300ft darkvision is nothing special if only you have it, but wait, you can share it with your whole party.
Now everyone has 300ft of darkvision

if it was +60ft of darkvision it would still be OK, then even there is no need for usage cap.
just give creatures of choice +60ft darkvision while they are withing 60ft of you.

martial weapons, armors and initiative boost are just good cherry on top.

2nd level.
wow, talk about getting a feat on steroids.
it's Inspiring leader once per round for 10 rounds, while the feat is once per short rest.
and there is no cap on number of targets, they just need to squeeze into 30ft radius of you. that is over 100 targets. Per round.
you could give over 1000 troops temp HP for one usage of channel divinity.

better way would be, you get 5+cleric level temp HP, while you have this temp HPs you are immune to being charmed or frightened.

one use of channel divinity, one instance of temp HP. just a slightly better version of Inspiring leader. saves on a feat.
 

So here is how to think of Twilight Sanctuary. You know the 2024 monk, that is so improved that some have even whispered "this might even be overpowered"? A lot of that comes from the deflect attacks ability.

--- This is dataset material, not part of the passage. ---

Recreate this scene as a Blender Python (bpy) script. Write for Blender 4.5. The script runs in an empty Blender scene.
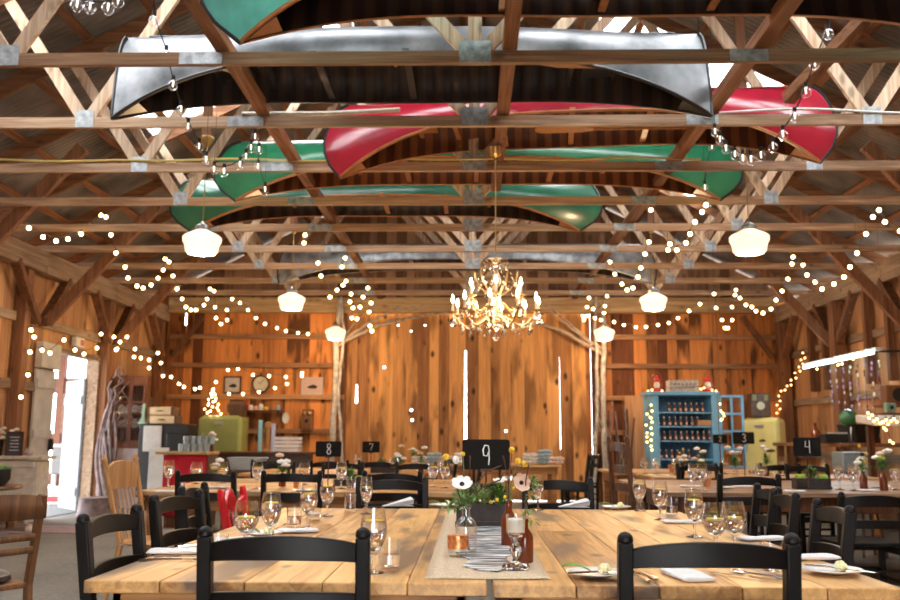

Now imagine a cleric having an ability that gave about half as much damage reduction, against any damage (not just physical), without needing any reaction, every round of a fight....for your entire party.

Yeah its just that broken.
 

Twilight Cleric: overpowered and unplayable? or tempest in a teapot?

I played a Twilight Cleric for about a year (5e 2014). IMNSHO, the best description is "power creep".

The TC is not broken. It will not spoil a game. It is, however, noticeably better that any cleric from the PHB (and probably most other 5e 2014 cleric subclasses). Not by enough to be blatantly overpowered, but by enough that you can tell.

If you're the sort to worry a lot about balance, power, or maintaining a status quo, you could consider banning it. If you don't really care about such things, use it freely. It's not as bad as Silvery Barbs, but it could fuel the flames of discord if you have players that complain about casters vs martials.